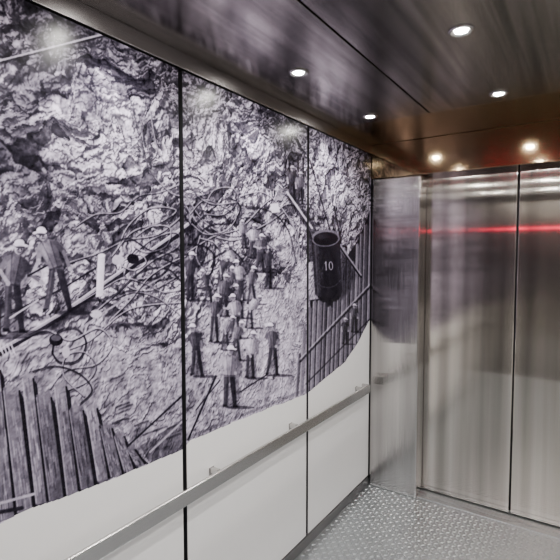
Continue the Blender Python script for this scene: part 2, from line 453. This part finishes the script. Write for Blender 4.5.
    # panel two : hose tangles
    for w,t,p in [(1.9,.62,[(186,196),(205,222),(232,236),(262,226),(286,210)]),
                  (1.8,.68,[(186,206),(204,230),(230,240),(256,236),(276,250)]),
                  (1.9,.08,[(186,232),(206,214),(226,198),(240,206),(232,222),(208,226),(190,246)]),
                  (1.8,.68,[(188,252),(214,236),(240,228),(262,206),(272,198)]),
                  (1.8,.60,[(205,206),(214,190),(232,188),(238,200),(224,214),(206,214)]),
                  (1.8,.66,[(200,236),(196,256),(206,270),(222,262),(216,244),(200,238)]),
                  (1.8,.08,[(186,272),(206,262),(230,250),(244,262)]),
                  (1.7,.64,[(190,214),(204,200),(222,206),(236,216),(226,230),(206,234),(192,224)]),
                  (1.8,.08,[(188,244),(204,246),(214,256),(210,274),(196,280)]),
                  (1.7,.68,[(240,196),(262,192),(280,206),(296,232),(300,256)]),
                  (1.8,.08,[(252,206),(272,212),(288,230),(296,262)]),
                  (1.7,.58,[(188,262),(196,286),(190,306)]),
                  (1.7,.64,[(187,180),(198,196),(214,204),(236,202)])]:
        A.hose(p, w, t)
    A.poly([(270,204),(278,203),(280,212),(272,213)], .80)
    A.poly([(262,210),(296,240),(300,262),(280,262)], .66, .30)
    # men from the back to the front : x, feet, height, shirt, legs, hat, arms, turn, bend, stride, bare torso
    std = ((.17,.66,.16,.50),(-.17,.66,-.15,.50))
    hip = ((.22,.68,.12,.56),(-.22,.68,-.12,.56))
    rch = ((.20,.70,.30,.78),(-.17,.66,-.15,.50))
    crs = ((.19,.66,.02,.64),(-.19,.66,-.02,.62))
    lft = ((.17,.66,.10,.54),(-.20,.70,-.32,.72))
    dwn = ((.18,.64,.24,.48),(-.14,.64,.02,.46))
    for x,yf,h,sh_,lg,ht,ar,sq,bd,st,br in [
            (244,248,28,.50,.26,.86,std,.70,0,.05,0),(253,258,34,.68,.24,.88,hip,.80,.05,.08,1),(262,262,32,.30,.2,.84,dwn,.64,.30,.10,0),(268,288,42,.26,.18,.86,std,.62,-.12,.06,0),
            (260,272,38,.38,.22,.88,crs,.82,.10,.09,0),(232,280,36,.68,.24,.88,lft,.66,-.40,.14,1),(221,290,36,.30,.2,.84,dwn,.60,.50,.13,0),
            (240,300,40,.70,.28,.90,crs,.84,-.08,.05,1),(230,302,36,.44,.24,.86,dwn,.66,.22,.10,0),(252,304,38,.38,.22,.88,std,.60,.16,.15,0),(223,316,42,.36,.22,.88,rch,.78,.10,.11,0),
            (208,306,38,.28,.2,.84,lft,.58,-.36,.14,0),(190,300,48,.24,.18,.86,std,.74,.06,.04,0),(249,328,36,.68,.24,.88,dwn,.64,.60,.11,1),(240,318,34,.34,.22,.86,lft,.66,-.20,.08,0),
            (235,338,44,.62,.26,.90,lft,.80,-.16,.10,0),(214,342,48,.32,.19,.88,hip,.66,.08,.08,0),(225,350,36,.52,.24,.86,dwn,.62,.45,.12,0),(197,376,52,.26,.17,.88,std,.70,-.10,.11,0),
            (236,360,40,.42,.22,.90,rch,.60,.30,.15,0),(250,378,47,.72,.19,.90,dwn,.72,.14,.07,1),(272,375,52,.34,.18,.92,lft,.66,-.12,.12,0),(230,407,61,.58,.19,.92,hip,.84,.05,.07,0)]:
        A.man(x,yf,h,sh_,lg,ht,arms=ar,sq=sq,bend=bd,stride=st,bare=br,lean=rnd.uniform(-.05,.05),face=1 if bd>0 else -1)
    A.line([(268,374),(240,392)], 1.2, .10); A.line([(188,440),(216,376)], 1.9, .10); A.line([(186,424),(208,388)], 1.6, .66)
    A.line([(196,410),(220,380)], 1.3, .12)
    A.line([(190,437),(250,412),(306,390)], 3, .12, .3)
    # panel three : framing, bucket and sheeting
    for x in (289,293,298,303): A.line([(x,158),(x+1,198)], 1.4, .10)
    A.man(292,200,34,.25,.15,.7); A.man(300,204,32,.4,.15,.75)
    A.poly([(286,196),(292,192),(316,226),(314,262),(308,262),(306,228)], .12, .7)
    A.line([(287,192),(312,228)], 1.8, .70)
    A.poly([(310,300),(340,296),(346,258),(358,240),(371,208),(373,330),(345,362),(309,393)], .07, .9)
    x = 298.0
    while x < 374:
        wd = rnd.uniform(2.6,5.2)
        ty_ = np.interp(x,[298,310,340,346,352,358,371],[350,304,300,264,256,242,208])+rnd.uniform(-6,7)
        bx = x-3; by = float(edge_v(bx))-1
        t = rnd.uniform(.30,.50)
        A.poly([(x,ty_),(x+wd*.6,ty_-2),(x+wd,ty_+1),(bx+wd,by-2),(bx,by)], t, .92, -.2)
        A.line([(x+.3,ty_),(bx+.3,by)], .8, .68, .6)
        x += wd+1.2
    A.poly([(341,252),(347,258),(356,275),(351,288),(341,300)], .13, .7, .10, 1.6)
    for k in range(5):
        A.line([(342+k*3,258+k*5),(342+k*2.4,298-k*2)], 1.0, .30, .5)
    A.line([(338,244),(361,277)], 2.2, .06, .9); A.line([(338,242),(361,275)], 1.2, .58)
    A.line([(300,362),(371,286)], 1.9, .10,.8); A.line([(300,359),(371,283)], 1.0, .66,.8)
    A.line([(306,384),(371,318)], 1.4, .10,.7)
    A.man(345,344,26,.2,.12,.85); A.man(354,332,28,.3,.14,.85)
    # slightly tilted, narrow drum
    def TB(px, py): q = -.055; dx, dy = (px-327.5)*.92, py-270; return (327.5+dx*math.cos(q)-dy*math.sin(q)*1.0, 270+dx*math.sin(q)+dy*math.cos(q))
    PB = lambda pts, t, al=1, gr=0, so=.5: A.poly([TB(*p) for p in pts], t, al, gr, so)
    PB([(312,238),(343,238),(342,292),(338,300),(328,303.5),(318,300.5),(313,293)], .065, 1, 0, .8)
    for x0,x1,t in ((312.6,314.5,.15),(314.5,317,.27),(317,319.5,.19),(319.5,323,.11),(336,339,.09),(339,341.6,.15)):
        PB([(x0,244),(x1,244),(x1,300-abs(327.5-x1)*.4),(x0,300-abs(327.5-x0)*.4)], t, .85, 0, .9)
    for k in range(34):
        px, py = rnd.uniform(314,341), rnd.uniform(248,298)
        A.line([TB(px,py),TB(px+rnd.uniform(-1.5,1.5),py+rnd.uniform(2,7))], rnd.uniform(.7,1.4), rnd.choice((.04,.20,.26)), .45)
    cx,cyy = TB(327.5,238)
    A.ell(cx,cyy,14.4,8.6,.40,1,-.055); A.ell(cx,cyy+.8,12.4,6.9,.035,1,-.055); A.ell(cx-4,cyy-2,6,3,.16,.6)
    A.line([TB(*p) for p in ((313,280),(320,286),(327.5,288),(335,286),(342,280))], .9, .26, .8)
    A.line([TB(326.2,262),TB(326.2,270)], .8, .68); A.line([TB(324.8,263.4),TB(326.2,262)], .7, .6)
    A.line([TB(331.4+1.9*math.cos(q*math.pi/8), 266+3.9*math.sin(q*math.pi/8)) for q in range(17)], .65, .68)
    A.line([(312,239),(306,222)], 1.1, .08); A.line([(340,237),(334,206)], 1.1, .08)
    A.line([(310,160),(320,196),(330,230)], 1.0, .10)
    # film grain over the whole print
    A.g += .14*(fbm(A.Y*110,A.Z*110,3,311,.7)-.5)+.09*(fbm(A.Y*34,A.Z*34,3,305,.6)-.5)

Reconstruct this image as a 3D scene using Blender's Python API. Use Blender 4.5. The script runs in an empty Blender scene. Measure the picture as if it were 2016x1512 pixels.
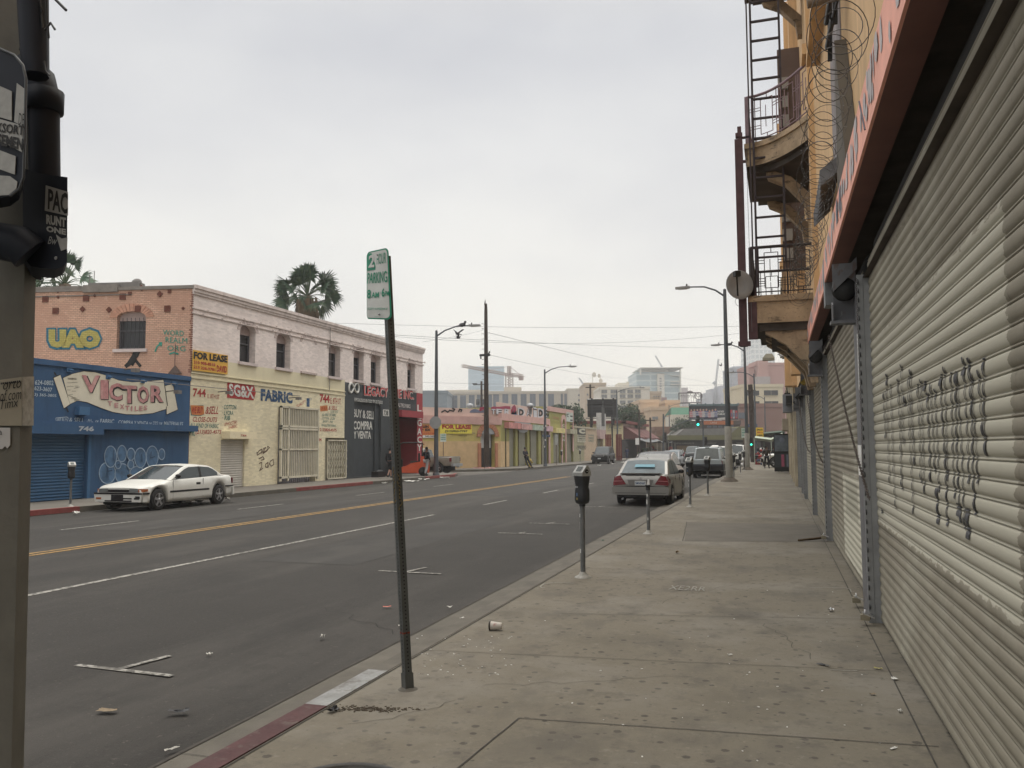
import bpy, math, random, numpy as np
from mathutils import Vector, Matrix
random.seed(7); rnd=random.random; uni=random.uniform
S=bpy.context.scene; COL=S.collection
# ---------------------------------------------------------------- camera
PW,PH,F=2016,1512,1640.
YAW,PIT,ROLL=math.radians(17.588),math.radians(4.378),math.radians(.28)
CP=Vector((0,0,1.65))
FW=Vector((-math.sin(YAW)*math.cos(PIT),math.cos(YAW)*math.cos(PIT),math.sin(PIT)))
R0=Vector((math.cos(YAW),math.sin(YAW),0)); U0=R0.cross(FW)
CR=R0*math.cos(ROLL)-U0*math.sin(ROLL); CU=U0*math.cos(ROLL)+R0*math.sin(ROLL)
cam=bpy.data.cameras.new('camera'); co=bpy.data.objects.new('camera',cam); COL.objects.link(co)
cam.sensor_width=36; cam.lens=F/PW*36; cam.clip_start=.05; cam.clip_end=6000
co.matrix_world=Matrix.Translation(CP)@Matrix((CR,CU,-FW)).transposed().to_4x4()
S.camera=co
# ---------------------------------------------------------------- sky, sun, exposure
SUN_EL,SUN_AZ=62,8
w=bpy.data.worlds.new('World'); S.world=w; w.use_nodes=True
nt=w.node_tree; N=nt.nodes; L=nt.links; N.clear()
out=N.new('ShaderNodeOutputWorld'); bg=N.new('ShaderNodeBackground'); bg.inputs[1].default_value=.1
sky=N.new('ShaderNodeTexSky'); sky.sky_type='NISHITA'; sky.sun_disc=False
sky.sun_elevation=math.radians(SUN_EL); sky.sun_rotation=math.radians(SUN_AZ)
tc=N.new('ShaderNodeTexCoord'); mp=N.new('ShaderNodeMapping'); mp.inputs['Scale'].default_value=(1,1,2.6)
mp.inputs['Location'].default_value=(3.1,1.7,.4)
no=N.new('ShaderNodeTexNoise'); no.inputs['Scale'].default_value=1.7; no.inputs['Detail'].default_value=5; no.inputs['Roughness'].default_value=.5
sx=N.new('ShaderNodeSeparateXYZ'); rp=N.new('ShaderNodeValToRGB')
e=rp.color_ramp.elements
e[0].position=.0; e[0].color=(.80,.765,.67,1)
e[1].position=.62; e[1].color=(.655,.635,.61,1)
for p_,c_ in ((.06,(.82,.785,.70)),(.13,(.80,.785,.73)),(.22,(.765,.76,.74)),(.34,(.685,.69,.70)),(.46,(.61,.62,.645))):
    q=rp.color_ramp.elements.new(p_); q.color=(*c_,1)
r2=N.new('ShaderNodeValToRGB'); r2.color_ramp.elements[0].position=.36; r2.color_ramp.elements[0].color=(.84,.85,.88,1)
r2.color_ramp.elements[1].position=.62; r2.color_ramp.elements[1].color=(1.08,1.075,1.05,1)
mm=N.new('ShaderNodeVectorMath'); mm.operation='MULTIPLY'
ms=N.new('ShaderNodeVectorMath'); ms.operation='SCALE'
zr_=N.new('ShaderNodeMapRange'); zr_.inputs[1].default_value=.5; zr_.inputs[2].default_value=.9; zr_.inputs[3].default_value=10.3; zr_.inputs[4].default_value=40
mx=N.new('ShaderNodeMixRGB'); mx.inputs[0].default_value=.95
L.new(tc.outputs['Generated'],mp.inputs[0]); L.new(mp.outputs[0],no.inputs[0]); L.new(tc.outputs['Generated'],sx.inputs[0])
L.new(sx.outputs['Z'],rp.inputs[0]); L.new(sx.outputs['Z'],zr_.inputs[0]); L.new(zr_.outputs[0],ms.inputs['Scale']); L.new(no.outputs[0],r2.inputs[0]); L.new(rp.outputs[0],mm.inputs[0]); L.new(r2.outputs[0],mm.inputs[1])
L.new(mm.outputs[0],ms.inputs[0]); L.new(sky.outputs[0],mx.inputs[1]); L.new(ms.outputs[0],mx.inputs[2])
L.new(mx.outputs[0],bg.inputs[0]); L.new(bg.outputs[0],out.inputs[0])
sl=bpy.data.lights.new('sun','SUN'); sl.energy=1.3; sl.angle=math.radians(40); sl.color=(1,.95,.85)
so=bpy.data.objects.new('sun',sl); COL.objects.link(so)
el,az=math.radians(SUN_EL),math.radians(SUN_AZ)
sd=Vector((math.sin(az)*math.cos(el),math.cos(az)*math.cos(el),math.sin(el)))
so.rotation_euler=(-sd).to_track_quat('-Z','Y').to_euler(); so.location=(0,0,60)
S.view_settings.view_transform='Standard'; S.view_settings.look='None'; S.view_settings.exposure=.12; S.view_settings.gamma=1
try: S.view_settings.use_curve_mapping=False
except: pass
S.cycles.max_bounces=6; S.cycles.diffuse_bounces=3; S.cycles.glossy_bounces=3; S.cycles.volume_bounces=1
try: S.cycles.use_denoising=True
except: pass
# ---------------------------------------------------------------- pixel -> point on a real plane
def ray(px,py): return FW+CR*((px-PW/2)/F)+CU*((PH/2-py)/F)
def G(px,py,z=0.):
    d=ray(px,py); t=(z-CP.z)/d.z; return CP+d*t
def atY(px,py,Y):
    d=ray(px,py); return CP+d*(Y/d.y)
def atD(px,py,D): return CP+ray(px,py)*D
class Pl:
    def __init__(s,p0,u,flip=False):
        s.p=Vector((p0[0],p0[1],0)); s.u=Vector((u[0],u[1],0)).normalized()
        s.n=Vector((s.u.y,-s.u.x,0))
        if s.n.dot(CP-s.p)<0: s.n=-s.n
        if flip: s.n=-s.n
    def px(s,x,y,d=0):
        r=ray(x,y); o=s.p+s.n*d; nn=s.n; t=(o-CP).dot(nn)/r.dot(nn); q=CP+r*t
        return (q-s.p).dot(s.u),q.z
    def w(s,a,z,d=0): return s.p+s.u*a+s.n*d+Vector((0,0,z))
# ---------------------------------------------------------------- materials
_m={}
def mat(name,col,rough=.8,var=.12,sc=2.5,bump=0.,bsc=40,metal=0.,dirt=0.,dcol=(.08,.07,.06),dsc=1.2,emit=0,spec=.35,kind=None,kw=None):
    if name in _m: return _m[name]
    m=bpy.data.materials.new(name); m.use_nodes=True; nt=m.node_tree; N=nt.nodes; L=nt.links
    b=N['Principled BSDF']; b.inputs['Roughness'].default_value=rough; b.inputs['Metallic'].default_value=metal
    b.inputs['Specular IOR Level'].default_value=spec
    g=N.new('ShaderNodeNewGeometry'); pos=g.outputs['Position']
    if kind=='obj':
        t=N.new('ShaderNodeTexCoord'); pos=t.outputs['Object']
    def mixc(a,bb,fac,mode='MIX'):
        x=N.new('ShaderNodeMixRGB'); x.blend_type=mode
        for i,v in ((0,fac),(1,a),(2,bb)):
            if hasattr(v,'is_linked') or isinstance(v,bpy.types.NodeSocket): L.new(v,x.inputs[i])
            else: x.inputs[i].default_value=v if i==0 else (*v[:3],1)
        return x.outputs[0]
    def noise(scale,detail=4,rough_=.6,vec=None,stretch=None):
        n=N.new('ShaderNodeTexNoise'); n.inputs['Scale'].default_value=scale; n.inputs['Detail'].default_value=detail; n.inputs['Roughness'].default_value=rough_
        v=vec or pos
        if stretch:
            mpp=N.new('ShaderNodeMapping'); mpp.inputs['Scale'].default_value=stretch; L.new(v,mpp.inputs[0]); v=mpp.outputs[0]
        L.new(v,n.inputs[0]); return n.outputs[0]
    def ramp(f,a,b_,ca=0,cb=1):
        r=N.new('ShaderNodeMapRange'); r.inputs[1].default_value=a; r.inputs[2].default_value=b_; r.inputs[3].default_value=ca; r.inputs[4].default_value=cb
        L.new(f,r.inputs[0]); return r.outputs[0]
    c=col; cs=None
    def sc3(c,k): return tuple(min(1,x*k) for x in c)
    hb=None
    if kw and kw.get('brick'):
        K=kw['brick']; s3=N.new('ShaderNodeSeparateXYZ'); L.new(pos,s3.inputs[0])
        ad=N.new('ShaderNodeMath'); ad.operation='ADD'; L.new(s3.outputs[0],ad.inputs[0]); L.new(s3.outputs[1],ad.inputs[1])
        cb=N.new('ShaderNodeCombineXYZ'); L.new(ad.outputs[0],cb.inputs[0]); L.new(s3.outputs[2],cb.inputs[1])
        br=N.new('ShaderNodeTexBrick'); L.new(cb.outputs[0],br.inputs[0]); br.inputs['Scale'].default_value=1
        br.inputs['Brick Width'].default_value=K[0]; br.inputs['Row Height'].default_value=K[1]; br.inputs['Mortar Size'].default_value=K[2]
        br.inputs['Color1'].default_value=(*sc3(col,1.08),1); br.inputs['Color2'].default_value=(*sc3(col,.86),1); br.inputs['Mortar'].default_value=(*sc3(col,K[3]),1)
        c=br.outputs[0]; hb=br.outputs['Fac']
        c=mixc(c,sc3(col,.75),ramp(noise(.5,3),.45,.7,0,.45))
    elif var:
        c=mixc(sc3(col,1-var),sc3(col,1+var),ramp(noise(sc),.3,.7))
    if dirt:
        c=mixc(c,dcol,ramp(noise(dsc,6,.7,None,(1,1,.35)),.45,.8,0,dirt))
    if kw and kw.get('speck'):
        # small dark round stains (trodden gum) and paler wear, as in the photographed concrete
        v=N.new('ShaderNodeTexVoronoi'); v.voronoi_dimensions='2D'; v.inputs['Scale'].default_value=kw['speck'][0]; L.new(pos,v.inputs[0])
        cc=N.new('ShaderNodeSeparateColor'); L.new(v.outputs['Color'],cc.inputs[0])
        ma=N.new('ShaderNodeMath'); ma.operation='MULTIPLY_ADD'; ma.inputs[1].default_value=.13; L.new(cc.outputs[1],ma.inputs[0]); L.new(v.outputs['Distance'],ma.inputs[2])
        mb_=N.new('ShaderNodeMath'); mb_.operation='MULTIPLY_ADD'; mb_.inputs[1].default_value=.12; L.new(noise(60,2),mb_.inputs[0]); L.new(ma.outputs[0],mb_.inputs[2])
        msk=ramp(mb_.outputs[0],.21,.26,1,0); ok=ramp(cc.outputs[0],kw['speck'][1]-.02,kw['speck'][1]+.02,0,1)
        mu=N.new('ShaderNodeMath'); mu.operation='MULTIPLY'; L.new(msk,mu.inputs[0]); L.new(ok,mu.inputs[1])
        m2=N.new('ShaderNodeMath'); m2.operation='MULTIPLY'; L.new(mu.outputs[0],m2.inputs[0]); m2.inputs[1].default_value=kw['speck'][2]
        c=mixc(c,kw['speck'][3],m2.outputs[0])
    if kw and kw.get('grain'):
        c=mixc(c,sc3(col,kw['grain'][1]),ramp(noise(kw['grain'][0],2,.7),.55,.72,0,kw['grain'][2]))
        c=mixc(c,sc3(col,1/kw['grain'][1]*.95),ramp(noise(kw['grain'][0]*.8,2,.7),.62,.74,0,kw['grain'][2]))
    for sc_,lo_,hi_,col_,fac_,st_ in (kw or {}).get('blotch',()):
        c=mixc(c,col_,ramp(noise(sc_,6,.65,None,st_),lo_,hi_,0,fac_))
    if kw and kw.get('grid'):   # curtain wall pattern
        K=kw['grid']; s3=N.new('ShaderNodeSeparateXYZ'); L.new(pos,s3.inputs[0])
        ad=N.new('ShaderNodeMath'); ad.operation='ADD'; L.new(s3.outputs[0],ad.inputs[0]); L.new(s3.outputs[1],ad.inputs[1])
        cb=N.new('ShaderNodeCombineXYZ'); L.new(ad.outputs[0],cb.inputs[0]); L.new(s3.outputs[2],cb.inputs[1])
        br=N.new('ShaderNodeTexBrick'); br.offset=0; L.new(cb.outputs[0],br.inputs[0]); br.inputs['Scale'].default_value=1
        br.inputs['Brick Width'].default_value=K[0]; br.inputs['Row Height'].default_value=K[1]; br.inputs['Mortar Size'].default_value=K[2]
        br.inputs['Color1'].default_value=(*K[3],1); br.inputs['Color2'].default_value=(*sc3(K[3],.85),1); br.inputs['Mortar'].default_value=(*col,1)
        c=br.outputs[0]
    if kw and kw.get('patch'):   # over-painted rectangles with rough edges: (axis1 lo,hi,z lo,hi,colour)
        s3=N.new('ShaderNodeSeparateXYZ'); L.new(pos,s3.inputs[0])
        nz=noise(9,3,.6,None,(0,1,3))
        def band(sock,lo,hi,ww):
            a1=N.new('ShaderNodeMath'); a1.operation='MULTIPLY_ADD'; a1.inputs[1].default_value=ww; L.new(nz,a1.inputs[0]); L.new(sock,a1.inputs[2])
            r1=ramp(a1.outputs[0],lo+ww*.5-.004,lo+ww*.5+.004); r2_=ramp(a1.outputs[0],hi+ww*.5-.004,hi+ww*.5+.004,1,0)
            mu=N.new('ShaderNodeMath'); mu.operation='MULTIPLY'; L.new(r1,mu.inputs[0]); L.new(r2_,mu.inputs[1]); return mu.outputs[0]
        for lo,hi,zl,zh,cc,op in kw['patch']:
            a=band(s3.outputs[1],lo,hi,.16); b2=band(s3.outputs[2],zl,zh,.12)
            mu=N.new('ShaderNodeMath'); mu.operation='MULTIPLY'; L.new(a,mu.inputs[0]); L.new(b2,mu.inputs[1])
            m3=N.new('ShaderNodeMath'); m3.operation='MULTIPLY'; L.new(mu.outputs[0],m3.inputs[0]); m3.inputs[1].default_value=op
            c=mixc(c,cc,m3.outputs[0])
    if isinstance(c,tuple): b.inputs['Base Color'].default_value=(*c[:3],1)
    else: L.new(c,b.inputs['Base Color'])
    if bump or hb:
        bp=N.new('ShaderNodeBump'); bp.inputs['Strength'].default_value=bump or .4; bp.inputs['Distance'].default_value=.01
        if hb: bp.invert=True; L.new(hb,bp.inputs['Height'])
        else: L.new(noise(bsc,4),bp.inputs['Height'])
        L.new(bp.outputs[0],b.inputs['Normal'])
    if emit:
        b.inputs['Emission Color'].default_value=(*col,1); b.inputs['Emission Strength'].default_value=emit
    _m[name]=m; return m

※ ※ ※

** Stated goal **
Filter the entries down to the lines with the word "from" in them.

** Complete response **
Continue the Blender Python script for this scene: part 2, from line 453. This part finishes the script. Write for Blender 4.5.
    # men from the back to the front : x, feet, height, shirt, legs, hat, arms, turn, bend, stride, bare torso
from mathutils import Vector, Matrix